Keluaran pesantren giri ini banyak yang diundang ke Maluku untuk mengajarkan
agama Islam.[5]
e. Tasawuf,
pengajar-pengajar tasawuf, atau para sufi, mengajarkan teosofi yang bercampur
dengan ajaran yang sudah dikenal luas oleh masyarakat Indonesia. Mereka mahir
dalam soal-soal magis dan mempunyai kekuatan-kekuatan menyembuhkan.[6] Mereka
juga ada yang kemudian diangkat menjadi penasehat dan atau pejabat agama di
kerajaan. Di Aceh ada Syaikh Hamzah Fansuri, Syamsudin Sumatrani, Nuruddin ar
Raniri, Abd. Rauf Singkel. Demikian juga kerajaan-kerajaan di Jawa mempunyai
penasehat bergelar wali, yang terkenal adalah Wali Songo.
Para sufi menyebarkan Islam melalui
dua cara:
1. Dengan
membentuk kader mubaligh, agar mampu menyebarkan agama Islam di daerah asalnya.
2. Melalui
karya-karya tulis yang tersebar dan dibaca diberbagai tempat. Di abad ke 17,
Aceh adalah pusat perkembangan karya-karya keagamaan yang ditulis para ulama
dan para sufi.
f. Kesenian,
saluran yang banyak sekali dipakai untuk penyebaran Islam terutama di Jawa
adalah seni. Wali Songo, terutama Sunan Kali Jaga, mempergunakan banyak cabang
seni untuk islamisasi, seni arsitektur, gamelan, wayang, nyanyian, dan seni
busana.[7]
g. Politik, di
Maluku dan Sulawesi selatan, kebanyakan rakyat masuk Islam setelah rajanya
memeluk Islam terlebih dahulu. Pengaruh politik raja sangat membantu
tersebarnya Islam di daerah ini. Disamping itu, baik di Sumatra dan Jawa maupun
di Indonesia bagian timur, demi kepentingan politik, kerajaan-kerajaan Islam
memerangi kerajaan-kerajaan non Islam. Kemenangan kerajaan Islam secara politis
banyak menarik penduduk kerajaan non Islam itu masuk Islam.[8]
Perkembangan Islam di Nusantara
Islam di Indonesia
(Asia Tenggara) merupakan salah satu dari tujuh cabang peradaban Islam (sesudah
hancurnya persatuan peradaban islam yang berpusat di Baghdad tahun 1258).
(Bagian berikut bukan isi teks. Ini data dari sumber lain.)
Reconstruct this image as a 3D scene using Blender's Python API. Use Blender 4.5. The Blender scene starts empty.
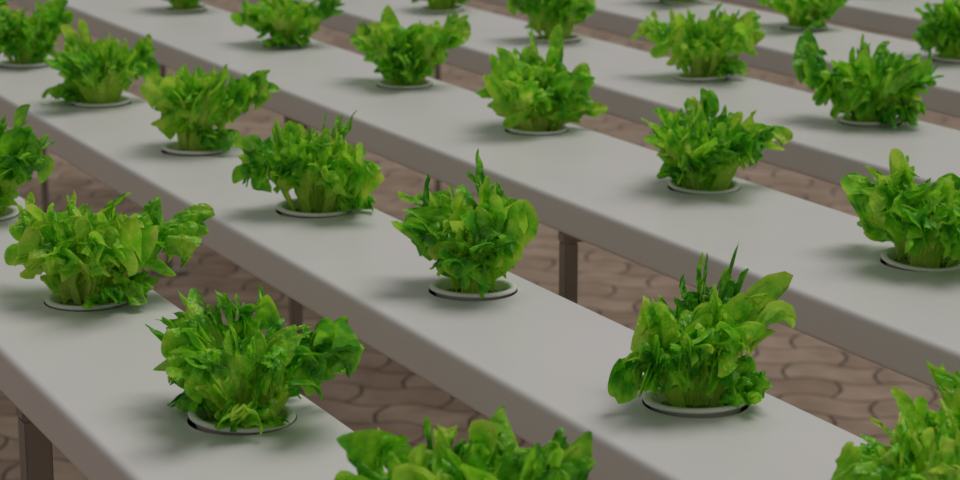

Ketujuh cabang perdaban Islam itu secara lengkap adalah peradaban Islam Arab,
Islam Persi, Islam Turki, Islam Afrika Hitam, Islam anak benua India, Islam
Arab Melayu, dan Islam Cina. Kebudayaan yang disebut Arab Melayu tersebar di
wilayah Asia Tenggara memiliki ciri-ciri yang universal.
Kemunculan dan
perkembangan Islam di kawasan itu menimbulkan transformasi kebudayaan
(peradaban) lokal, dari sistem keagamaan lokal kepada sistem keagamaan Islam
yang bisa disebut revolusi agama. Transformasi masyarakat melayu kepada Islam
terjadi bebarengan dengan “masa perdagangan,” masa ketika Asia Tenggara
mengalami peningkatan posisi dalam perdagangan Timur-Barat. Masa ini
mengantarkan wilayah nusantara kedalam internasionalisasi perdagangan dan
kosmopolitanisme kebudayaan yang tidak pernah dialami masyarakat di kawasan ini
pada masa-masa sebelumnya.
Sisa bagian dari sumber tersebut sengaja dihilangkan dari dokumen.